Wyllie stresses the importance of Goodhue’s travels abroad, especially his 1901 visit to Persia where building reflected in beautifully arranged water-gardens made a profound impression on him. However, as the book’s illustrations eloquently show, Gooodhue’s genius happily enabled him to absorb a wide range of exotic influences and then re-interpret them in a wholly new and original way. Two late masterpieces, the Los Angeles Public Library and the Nebraska State Capitol, exemplify his ability to create a modern architecture which, through his Arts & Crafts commitment to meaningful craftsmanship and decoration, is replete with humane values.

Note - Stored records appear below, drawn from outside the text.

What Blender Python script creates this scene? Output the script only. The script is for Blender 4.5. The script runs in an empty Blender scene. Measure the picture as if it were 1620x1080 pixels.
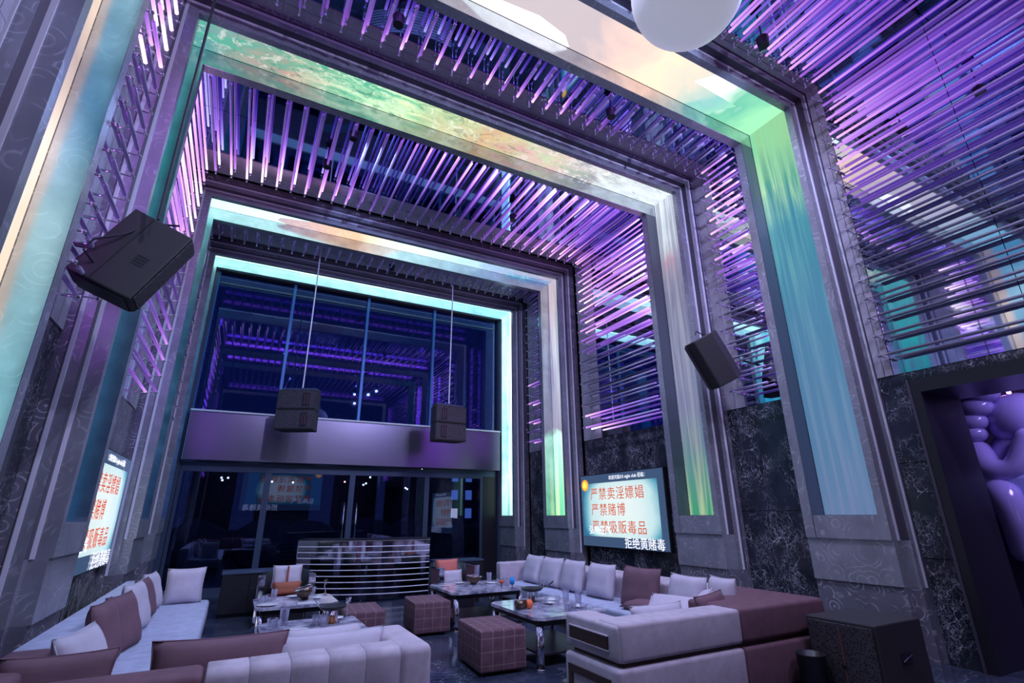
import bpy, bmesh, math, random
from mathutils import Vector, Matrix
random.seed(7)
PI = math.pi
SC = bpy.context.scene
COL = SC.collection
# ------------------------------------------------------------------ camera
cam = bpy.data.cameras.new('camera')
camo = bpy.data.objects.new('camera', cam); COL.objects.link(camo)
cam.sensor_width = 36.0
cam.lens = 791.054 / 1620 * 36
cam.clip_end = 300
r_ = (0.88519, -0.46518, -0.00711); u_ = (-0.14555, -0.29141, 0.94546); f_ = (0.44188, 0.83587, 0.32566)
camo.matrix_world = Matrix(((r_[0], u_[0], -f_[0], 0), (r_[1], u_[1], -f_[1], 0), (r_[2], u_[2], -f_[2], 1.65), (0, 0, 0, 1)))
SC.camera = camo
# ------------------------------------------------------------------ world, exposure, lights
vs = SC.view_settings
vs.view_transform = 'Standard'; vs.look = 'None'; vs.gamma = 1; vs.use_curve_mapping = False
vs.exposure = 0.70
SC.cycles.caustics_reflective = False
SC.cycles.caustics_refractive = False
SC.cycles.sample_clamp_indirect = 3.0
SC.cycles.sample_clamp_direct = 12.0
SC.cycles.max_bounces = 8
SC.cycles.glossy_bounces = 5
SC.cycles.transparent_max_bounces = 12
w = bpy.data.worlds.new('night'); SC.world = w; w.use_nodes = True
w.node_tree.nodes['Background'].inputs[0].default_value = (0.012, 0.018, 0.06, 1)
w.node_tree.nodes['Background'].inputs[1].default_value = 0.5

S = 6.2                       # half-opening scale of the portals, metres
XR = 1.135 * S; XL = -.218 * S; ZT = 1.65 + S
XM = (XR + XL) / 2
WM = .36                      # how far the mirror plane lies behind the portal lip

R0 = math.radians
def area(name, loc, rot, sx, sy, power, col, spread=180):
    l = bpy.data.lights.new(name, 'AREA'); l.shape = 'RECTANGLE'; l.size = sx; l.size_y = sy
    l.energy = power; l.color = col; l.spread = math.radians(spread)
    o = bpy.data.objects.new(name, l); COL.objects.link(o); o.location = loc; o.rotation_euler = rot
    return o
def spot(name, loc, target, power, col, size=1.9, radius=.06, blend=.8):
    l = bpy.data.lights.new(name, 'SPOT'); l.energy = power; l.color = col; l.spot_size = size; l.spot_blend = blend; l.shadow_soft_size = radius
    o = bpy.data.objects.new(name, l); COL.objects.link(o); o.location = loc
    o.rotation_euler = (Vector(target) - Vector(loc)).to_track_quat('-Z', 'Y').to_euler()
    return o
PUR = (.50, .13, 1.0); LIL = (.60, .64, 1.0); BLU = (.34, .54, 1.0); MAG = (.72, .15, 1.0)
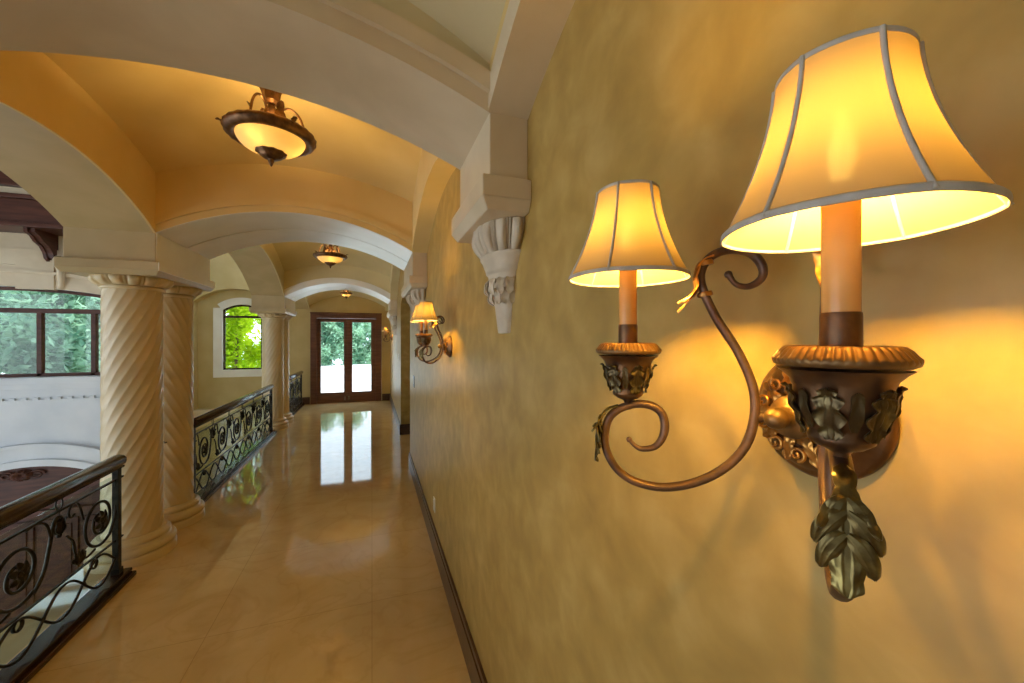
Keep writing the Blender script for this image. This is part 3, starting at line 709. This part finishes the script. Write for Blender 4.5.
# ------------------------------------------------------------------ ceiling lights
def make_ceiling_light():
    t = thing('ceiling_light', 'x', 'ceiling light', group='bronze bowl ceiling lights')
    R = .245
    mb = MB(); prof = [(R-.062, -.022), (R-.045, -.036), (R-.018, -.028), (R-.002, -.008), (R, .006), (R-.010, .020), (R-.035, .026), (R-.058, .020), (R-.062, .0), (R-.062, -.022)]
    mb.lathe(prof, 72, lambda r, z, a: r+.003*math.cos(24*a)*(1 if r > R-.02 else 0), cap=False); mb.build('rim', M['bronze'], t)
    mb = MB(); pf = []
    for i in range(13):
        a = i/12*PI/2; pf.append((max(.02, (R-.060)*math.cos(a)), -.015-.100*math.sin(a)))
    mb.lathe(pf, 48, cap=False); mb.build('glass_bowl', M['alabaster'], t)
    mb = MB()
    mb.lathe([(max(r, .0005), z) for r, z in [(.080, -.100), (.084, -.106), (.076, -.114), (.062, -.120), (.060, -.128), (.046, -.138), (.024, -.147), (.013, -.152), (.017, -.158), (.011, -.170), (.005, -.186), (.0, -.190)]], 36, lambda r, z, a: r*(1+.04*math.cos(10*a)), cap=False)
    mb.build('finial', M['bronze'], t)
    mb = MB().tube([(0, 0, -.06), (0, 0, .20)], .008, 10)
    mb.lathe([(max(r, .0005), z) for r, z in [(.010, .05), (.022, .06), (.026, .075), (.018, .09), (.014, .11), (.028, .13), (.034, .15), (.024, .17), (.014, .19)]], 24); mb.build('stem', M['bronze'], t)
    mb = MB()
    mb.lathe([(.012, .185), (.030, .19), (.045, .205), (.052, .25), (.066, .285), (.068, .40)], 6, cap=True, smooth=False)
    mb.build('canopy', M['bronze'], t)
    for k in range(3):
        a = 2*PI*k/3+.15; c_, s_ = math.cos(a), math.sin(a); V = lambda r, z: (r*c_, r*s_, z)
        mb = MB().tube(catmull([V(.080, .115), V(.088, .098), V(.075, .085), V(.055, .095), V(.045, .130), V(.062, .170), V(.100, .185), V(.140, .160), V(.168, .105), V(.185, .020)], 6), .007, 8)
        mb.tube(catmull([V(.016, .155), V(.035, .150), V(.055, .120), V(.062, .100)], 5), .006, 8)
        mb.build('scroll_arm', M['bronze'], t)
        a2 = a+PI/3; c_, s_ = math.cos(a2), math.sin(a2); r = Vector((c_, s_, 0)); sd = Vector((-s_, c_, 0))
        mb = MB(); acanthus(mb, [r*.12+Vector((0, 0, .00)), r*.115+Vector((0, 0, .06)), r*.10+Vector((0, 0, .12)), r*.12+Vector((0, 0, .17))], .034, sd, 3, .3, .1, .003, 20, 8, .12)
        mb.build('leaf', M['bronze'], t)
        mb = MB(); acanthus(mb, [r*(R-.01)+Vector((0, 0, .015)), r*(R+.005)+Vector((0, 0, .028)), r*(R+.028)+Vector((0, 0, .030))], .016, sd, 2, .3, .1, .003, 12, 6, .12)
        mb.build('rim_leaf', M['bronze'], t)
        mb = MB().ball((.10*math.cos(a), .10*math.sin(a), -.015), .024, 12); mb.build('bulb', M['cbulb'], t)
    return t
cl = make_ceiling_light(); cl.location = (XC+.035, 2.72, 2.985); cl['label'] = 'near bronze bowl ceiling light in the first golden vault'
c = copy_tree(cl); c.location = (XC, 6.68, 3.04); c.rotation_euler = (0, 0, .6); c['label'] = 'farther bronze bowl ceiling light in the second vault, above the hall'
c = copy_tree(cl); c.location = (XC, 10.65, 2.90); c.scale = (.6, .6, .8); c['label'] = 'tiny ceiling light above the end doors, half behind the last arch'

# ------------------------------------------------------------------ end doors
d = MB().box(-1.555, -1.40, YE-.05, YE+.12, 0, 2.475).box(.095, .255, YE-.05, YE+.12, 0, 2.475).box(-1.40, .095, YE-.05, YE+.12, 2.32, 2.475)
d.box(-1.56, .26, YE-.07, YE-.05, 2.43, 2.475).box(-1.40, .095, YE-.01, YE+.12, 0, .02)
door = struct(d, 'door_1', M['door_wood'], .005)
for sg, x0, x1 in ((-1, -1.40, -.651), (1, -.650, .095)):
    g0, g1 = (x0+.095, x1-.08) if sg < 0 else (x0+.135, x1-.12)
    lf = MB().box(x0, g0, YE, YE+.05, .01, 2.315).box(g1, x1, YE, YE+.05, .01, 2.315).box(g0, g1, YE, YE+.05, .01, .285).box(g0, g1, YE, YE+.05, 2.215, 2.315)
    lo = lf.build('door_leaf', M['door_wood'], door, .004)
    MB().box(g0, g1, YE+.02, YE+.026, .285, 2.215).build('pane', M['glass'], lo)
    xh = x1-.05 if sg < 0 else x0+.05
    MB().box(xh-.012, xh+.012, YE-.012, YE, .06, .17).tube([(xh, YE-.012, .08), (xh, YE-.03, .08), (xh, YE-.03, .14)], .006, 8).build('floor_bolt', M['chrome'], lo)
portal((-.65, YE+.4, 1.25), (PI/2, 0, 0), 1.8, 2.4)
# ------------------------------------------------------------------ window in the niche
w = MB()
yw = YE+.3
for (a, b, c0, c1) in ((-3.82, -3.62, .95, 2.55), (-2.74, -2.54, .95, 2.55), (-3.82, -2.54, .76, .95)): w.box(a, b, yw-.05, yw, c0, c1)
arch_ring(w, 'x', -3.62, -2.74, 2.50, .15, yw-.05, yw, 0, .18, 20)
win = struct(w, 'window_1', M['white_stone'], .004)
fr = MB().box(-3.62, -3.58, yw+.02, yw+.08, .95, 2.52).box(-2.78, -2.74, yw+.02, yw+.08, .95, 2.52).box(-3.62, -2.74, yw+.02, yw+.08, .95, .99).box(-3.62, -2.74, yw+.02, yw+.08, 2.30, 2.36)
arch_ring(fr, 'x', -3.62, -2.74, 2.50, .15, yw+.02, yw+.08, -.045, 0, 20)
recalc(fr.build('window_frame', M['rail_wood'], win))
MB().box(-3.60, -2.76, yw+.045, yw+.05, .97, 2.63).build('pane', M['glass'], win)
portal((-3.27, YE+.65, 1.8), (PI/2, 0, 0), .8, 1.8)
# ------------------------------------------------------------------ nave wall with wide window, entrance doors and timber ceiling
YN = 8.0
WX0, WX1, ZS, ZA, RA = -6.6, -3.72, 1.17, 2.39, .15
nw = MB().box(-9.2, WX0, YN, YN+.35, ZF, 6).box(WX1, -3.25, YN, YN+.35, ZF, 6)
nw.box(WX0, WX1, YN, YN+.35, .30, ZS)
arch_wall(nw, 'x', WX0, WX1, ZA, RA, YN, YN+.35, 6, 28)
DX0, DX1, DS, DR = -6.0, -3.65, -.62, .42      # entrance door opening
nw.box(WX0, DX0, YN, YN+.35, ZF, .30).box(DX1, WX1, YN, YN+.35, ZF, .30)
arch_wall(nw, 'x', DX0, DX1, DS+.03, DR, YN, YN+.35, .30, 24)
struct(nw, 'wall_nave', M['pale'])
ld = MB(); arch_ring(ld, 'x', DX0, DX1, DS+.03, DR, YN-.05, YN, .0, .10, 28); arch_ring(ld, 'x', DX0, DX1, DS+.03, DR, YN-.09, YN, .30, .345, 28)
struct(ld, 'trim_40', M['pale'])
dm = MB().box(-9.2, -3.25, YN-.10, YN, 1.07, 1.14).box(-9.2, -3.25, YN-.13, YN, 1.14, 1.17).box(-9.2, -3.25, YN-.06, YN, .99, 1.07).box(-9.2, -3.25, YN-.03, YN, .80, .83)
for i in range(46): dm.box(-9.1+i*.13, -9.1+i*.13+.06, YN-.035, YN, .83, .865)
struct(dm, 'trim_41', M['pale'], .003)
# stone hood above the window and pale stone above it
hd = MB(); arch_ring(hd, 'x', WX0, WX1, ZA, RA, YN-.05, YN, 0, .20, 28); arch_ring(hd, 'x', WX0, WX1, ZA, RA, YN-.09, YN, .20, .25, 28)
hd.box(-9.2, -3.25, YN-.03, YN, 2.74, 3.4).box(-4.98, -4.55, YN-.07, YN, 2.50, 2.92).add([(-5.75, YN-.06, 2.86), (-4.0, YN-.06, 2.86), (-4.3, YN-.06, 3.10), (-5.4, YN-.06, 3.10), (-5.75, YN, 2.86), (-4.0, YN, 2.86), (-4.3, YN, 3.10), (-5.4, YN, 3.10)], [(0, 1, 2, 3), (7, 6, 5, 4), (0, 4, 5, 1), (1, 5, 6, 2), (2, 6, 7, 3), (3, 7, 4, 0)])
for x in (-4.47,): hd.tube(catmull([(x, YN-.10, 2.98), (x, YN-.16, 2.92), (x+.02, YN-.12, 2.80), (x+.01, YN-.08, 2.62), (x-.02, YN-.05, 2.52)], 5), .045, 10)
struct(hd, 'trim_42', M['stone'])
wf = MB(); yq = YN+.10
arch_ring(wf, 'x', WX0, WX1, ZA, RA, yq, yq+.08, -.05, .02, 28)
for x in (WX0+.02, -6.5+.6, -5.45, -4.82, -4.18, WX1-.03): wf.box(x-.03, x+.03, yq, yq+.08, ZS, 2.17 if WX0+.1 < x < WX1-.1 else 2.40)
wf.box(WX0, WX1, yq-.01, yq+.09, 2.15, 2.22).box(WX0, WX1, yq, yq+.08, ZS, ZS+.05)
w2 = struct(wf, 'window_2', M['wood'], .004)
MB().box(WX0+.02, WX1-.02, yq+.035, yq+.041, ZS, 2.44).build('pane', M['glass'], w2)
portal(((WX0+WX1)/2, YN+.5, 1.85), (PI/2, 0, 0), 2.9, 1.4)
# entrance doors, arched mahogany
ed = MB(); xm = (DX0+DX1)/2
arch_ring(ed, 'x', DX0, DX1, DS, DR, YN+.02, YN+.16, -.10, .04, 28); ed.box(DX0, DX0+.12, YN+.02, YN+.16, ZF, DS).box(DX1-.12, DX1, YN+.02, YN+.16, ZF, DS)
ed.box(DX0, DX1, YN+.10, YN+.16, ZF, DS-.28).box(DX0, DX1, YN+.04, YN+.14, DS-.34, DS-.26)
n = 24; P1 = [(DX0+.06+(DX1-DX0-.12)*i/n, YN+.12, DS-.3) for i in range(n+1)]; P2 = [(p[0], YN+.12, arch_z(p[0], DX0, DX1, DS, DR)-.03) for p in P1]
ed.grid([P1, P2], smooth=False)
e2 = struct(ed, 'door_2', M['wood'], .004)
for k in range(4):
    x0 = DX0+.14+k*(DX1-DX0-.28)/4; x1 = x0+(DX1-DX0-.28)/4-.04
    pn = MB().box(x0, x1, YN+.07, YN+.11, ZF+.15, DS-.42).box(x0+.07, x1-.07, YN+.05, YN+.08, ZF+1.2, DS-.50).box(x0+.07, x1-.07, YN+.05, YN+.08, ZF+.25, ZF+1.05)
    pn.build('door_panel', M['wood'], e2, .006)
cr = MB()
CXo, CZo = -4.95, -.30
for k in range(9):
    a = 2*PI*k/9; r = Vector((math.cos(a)*1.2, 0, math.sin(a)*.75)); sd = Vector((-math.sin(a), 0, math.cos(a))); o_ = Vector((CXo, YN+.01, CZo))
    acanthus(cr, [o_+r*.01+Vector((0, -.02, 0)), o_+r*.06+Vector((0, -.06, 0)), o_+r*.105+Vector((0, -.02, 0))], .04, sd, 3, .3, .2, .01, 14, 6, .15)
for sg in (-1, 1): cr.tube([(CXo+sg*(.12+.0+(.09-.06*q/9)*math.cos(q)+.05), YN+.0, CZo+(.07-.05*q/9)*math.sin(q)) for q in [9*i/24 for i in range(25)]], .014, 6)
cr.build('carved_ornament', M['wood'], e2)
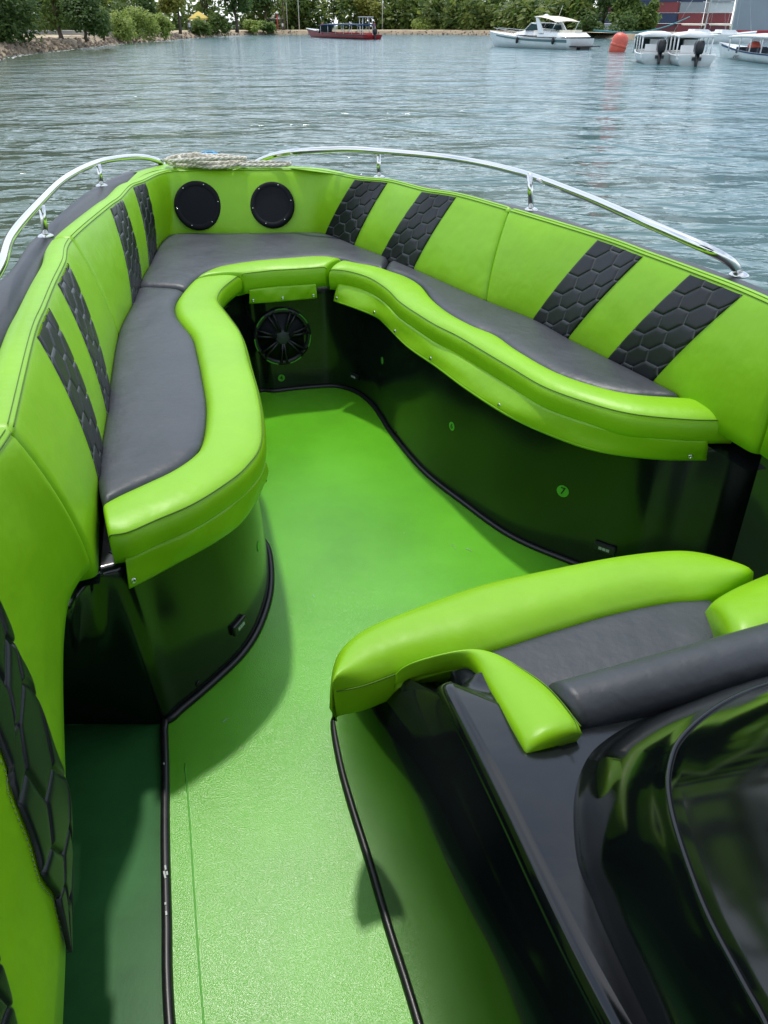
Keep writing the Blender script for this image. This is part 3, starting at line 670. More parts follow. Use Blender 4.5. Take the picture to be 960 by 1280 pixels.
se = MB().tube(spline([p+Vector((0, 0, .003)) for p in ats([(416, 860), (420, 865), (430, 864), (458, 857.5), (496, 843.5)], .455)], 20), .0016, 5).build('seam', M['seam']); se.parent = cb; se.matrix_parent_inverse = Matrix.Translation(-cb.location)
o = cushion(ats([(560, 824), (616, 809), (684, 787), (767, 763), (839, 749), (890, 746)], .452), ats([(610, 880), (660, 880), (700, 868), (767, 850), (860, 822), (945, 790)], .452), 'dark grey cushion of the console seat', n=40, puff=.004)
# backrest roll of the console seat
c0_, c1_ = Vector((.352, 1.010, .515)), Vector((1.15, 1.275, .535))
rows = []; ax = (c1_-c0_).normalized(); pv = Vector((-ax.y, ax.x, 0)); nn_ = 40
for j in range(nn_):
    t = j/(nn_-1); p = c0_.lerp(c1_, t); k = 1
    r = []
    for q in range(20):
        a = 2*math.pi*q/20; r.append(p+pv*math.cos(a)*.062+Vector((0, 0, math.sin(a)*(.058 if math.sin(a) > 0 else .075))))
    rows.append(r)
tag(rebase(MB().loft(rows, closed_u=True, cap0=True, cap1=True).build('backrest_roll', M['grey'])), 'rolled dark grey backrest of the console seat', 'backrest')
lp = loft_pad('armrest_pad', [at(494, 843, .462), at(530, 831, .475), at(572, 822, .487), at(592, 826, .50), at(612, 856, .52), at(638, 900, .55), at(660, 933, .57)],
              [at(495, 840, .464), at(535, 826, .477), at(585, 815, .492), at(618, 817, .505), at(652, 835, .52), at(688, 861, .545), at(728, 908, .575)], 60, .014, .018, 'lime', thick=.045, side=.004)
tag(rebase(lp), 'lime corner pad wrapping the left end of the console backrest', 'armrest pad')
se = MB().tube(spline([at(620, 818.5, .512), at(652, 836.5, .527), at(688, 862.5, .552), at(726, 908, .58)], 24), .0014, 5).build('seam', M['seam']); se.parent = lp; se.matrix_parent_inverse = Matrix.Translation(-lp.location)
rp = loft_pad('armrest_pad', [at(886, 754, .49), at(920, 735, .495), at(962, 717, .50), at(1030, 690, .50)], [at(917, 799, .535), at(950, 795, .545), at(985, 780, .55), at(1050, 760, .55)], 40, .03, .02, 'lime', thick=.07, side=.006)
tag(rebase(rp), 'lime corner pad at the right end of the console seat, cut by the photo edge', 'armrest pad')
# ---------------- coiled mooring rope on the bow deck
pts = []; cc = at(258, 206, .945)
r_ = random.Random(5)
for k in range(100):
    a = k*.62; rad = .72+.38*math.sin(k*.17+1)
    pts.append(cc+Vector((math.cos(a)*.21*rad+.05*math.sin(k*.11), math.sin(a)*.11*rad+.03*math.cos(k*.13), .010+.012*math.sin(k*.9)+.045*(k/100)*(.5+.5*math.cos(a*.5)))))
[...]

The only other relatively recent study of Goodhue, Richard Oliver’s 1983 monograph, has many fine qualities but its biographical element is definitely secondary. So it is good that this book provides such a warmly perceptive account of the architect’s life, revealing the complexities of his intensely creative personality while documenting the desperate pace of his professional career as success brought more and more commitments. It is a measure of Wyllie’s skill as a writer that, at the end of the book, the reader feels, just as many of Goodhue’s contemporaries felt, bereft at the premature ending of a talent that evidently still had much to give.